Rule of 72

Rule of 72

Full Transcript

Hey, Trevor. How long will it take for my investment to double?

Today, I want to talk about a popular personal finance concept called the rule of 72. This rule helps the investor estimate when their investment will double given a set rate of return. I really like the rule of 72 because it helps highlight the power of compounding.

So with the rule 72, it states that the time it takes for your investment to double is about equal to 72 divided by your given rate of return. So, if you have an investment that you expect will get a 7% rate of return, you divide 72 by 7. And that means that you should expect this investment will double every 10.3 years. Of course, if you vary the rate of return, you vary the time it doubles. So if we look at a 10% rate of return, we divide 72 by 10, and then therefore we get 7.2 years for the investment of double. The higher rate of return, the less time it takes to double.

Now, let’s take this and apply it to a hypothetical example. Let’s look at Jane. Jane is 30 years old, and she’s done a great job saving and investing.
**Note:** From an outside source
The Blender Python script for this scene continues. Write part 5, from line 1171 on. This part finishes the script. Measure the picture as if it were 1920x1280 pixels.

Jane now has an extra $50,000 in her checking account that she wants to invest. So at age 30, Jane takes $50,000 and she selects an investment that she expects will get a 9% rate of return. If we apply the rule of 72 to this 9%, Jane can expect that her investment will double on average every eight years. So what happens after eight years now that Jane’s 38, her $50,000 is now doubled and she has $100,000.
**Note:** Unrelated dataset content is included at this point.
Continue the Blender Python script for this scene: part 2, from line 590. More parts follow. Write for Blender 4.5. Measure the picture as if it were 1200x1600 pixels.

Of course, if Jane leaves this money invested continues to get 9% rate of return, and in another eight years, at age 46, Jane’s investment has now doubled again, worth $200,000, or four times more than her initial investment. As we keep going, you can really see the power of compounding. If we double a couple more times, we get to age 62, where Jane’s approaching retirement. This $50,000 investment alone, has now grown to $800,000!

Now, three things have had to have happened for this to become reality. First and foremost, Jane would have had to invest that $50,000 in a checking account in the first place. As you can see from this table, the younger you start, the more time you have to let your money grow. Second, Jane, of course, would have had to have picked an investment that delivers this average expected rate of return of 9%. And lastly, the simplest but probably the hardest, is Jane had to have left that money alone and let it grow in its investment for 32 years.

Now, I hope you find this video enjoyable, and you can use the rule of 72 to help you strike your balance between living for today and investing for tomorrow.